Setbacks, site coverage and the bits people forget
Beyond size, council looks at a few other things that quietly shape what's possible:
· Setbacks - minimum distances from your boundaries. Side, rear and front setbacks all matter.
· Site coverage - the total area of your block covered by buildings. Granny flats count toward this.
· Private open space - the secondary dwelling needs its own usable outdoor area.
· Parking - typically one parking space for a secondary dwelling, on top of the main house's existing requirements.
· Privacy and overlooking - window placement and screening matter, especially on tighter blocks.
None of these are deal-breakers on most blocks. They do, however, shape design. A capable builder will walk the site, eyeball all of these against the design intent, and tell you upfront if the plan needs to change.
What changed for 2026
Nothing dramatic at the state level for 2026 - the big change was 2022's removal of occupancy restrictions. What's shifted more recently is the way Sunshine Coast Council is processing applications: cleaner digital lodgement, slightly faster turnarounds on straightforward applications, and more emphasis on character compliance in coastal zones.

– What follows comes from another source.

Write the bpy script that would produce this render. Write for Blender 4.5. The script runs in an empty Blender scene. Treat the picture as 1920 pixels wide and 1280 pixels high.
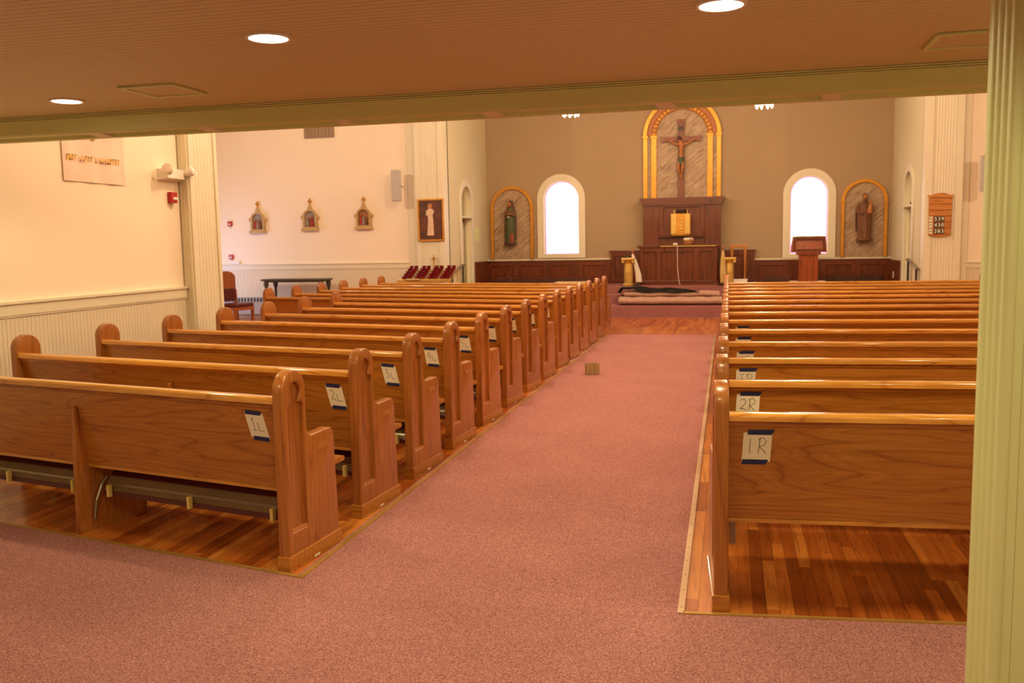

The other meaningful shift is the design side. Two-storey granny flats (such as The Davenport) are increasingly common on tighter blocks - you keep the footprint small, gain the floor area upstairs, and end up with a more liveable space. Worth considering if your block is constrained or if you want the secondary dwelling to feel like a proper home rather than an annexe.
Questions to answer before you commit to a design
If you're at the stage of getting serious about a granny flat, these are the five questions worth answering early. They save weeks of redesign and a chunk of money.
· What zone is the block in, and are there any overlays (flood, bushfire, character)?
· How is the granny flat going to be used - family, investment, future flexibility, or a mix?
· What's the realistic budget, including the design, approvals, build and connections?
· When does it need to be finished? Spring is a popular target, which means design and approval need to start now.
· Who's coordinating the whole thing - you, an architect, or your builder?
A practical next step
If you're on the Sunshine Coast and thinking about a granny flat, the cheapest and fastest way to know what's actually possible on your block is a site visit. We do these for free across the Sunshine Coast - we look at the block, talk through what you're trying to do, and tell you within an hour or so what's realistic. If it's not the right time, we'll tell you that too.
Either way, you walk away with a clearer picture and no obligation to go further.
Considering a granny flat on the Sunshine Coast? Book a free on-site visit with our team. We'll walk your block, run through what council allows, and give you a realistic picture of what the build looks like. Click the Contact Us link below to get started.
A short note on this guide
Rules change. Site-specific circumstances change. Everything above is accurate on the date of publishing and based on Sunshine Coast Council planning provisions and Queensland Government regulations as they currently stand. For your particular block, always confirm with a current site assessment or directly with council before making decisions.